Generous Care in Fire Crisis

Before I moved to a wooded rural area I was aware of forest fires, but they were more of a news item than a personal issue. Since moving to the Sierra foothills, fires have become the biggest potential danger to us, our critters, and our home. But now, with the new normal of California crispiness, metropolitan homeowners can feel as threatened as country folks.

Stories of generous caring abound Statewide, where firefighters and volunteers from neighboring areas and across the U.S. have converged on fire-ravaged areas. At the Carr Fire, the flames were so severe that the fire created its own internal tornado. There, specialized teams are uncovering hidden pits of ash and pulling down unstable trees for the future safety of residents when they are allowed back in to their properties.

At the Ferguson Fire near Yosemite, Pastor Allison Byerly is monitoring the situation and determining needs of evacuated campers and Yosemite workers, along with VOAD, a coalition of disaster response volunteer organizations.

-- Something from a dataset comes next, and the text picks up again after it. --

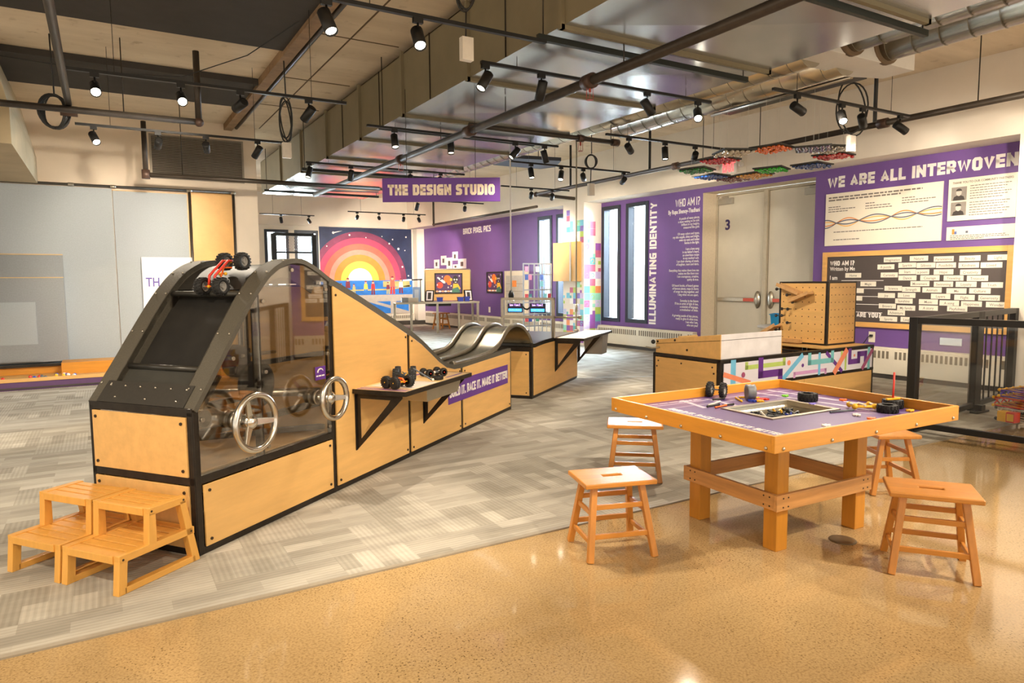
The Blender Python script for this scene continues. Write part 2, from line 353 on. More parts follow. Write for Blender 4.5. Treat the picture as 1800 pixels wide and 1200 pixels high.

Up in Siskiyou County, Pastor Toni Hartman, who is also a Sheriff’s Chaplain, and members of her congregation are helping at the Klamathon Fire.

Smaller fires pop up each day this summer, including one this week thirteen miles from our home, where ground crews, helicopters and two air tankers stopped its forward motion in less than 24 hours. A nearby school opened up as an evacuation center, and local folks rounded up and cared for the residents’ livestock.

Generosity comes in many forms, including personal volunteer involvement, money donations, grants, state funds, and more. Thank You, God that many people are responding with generosity!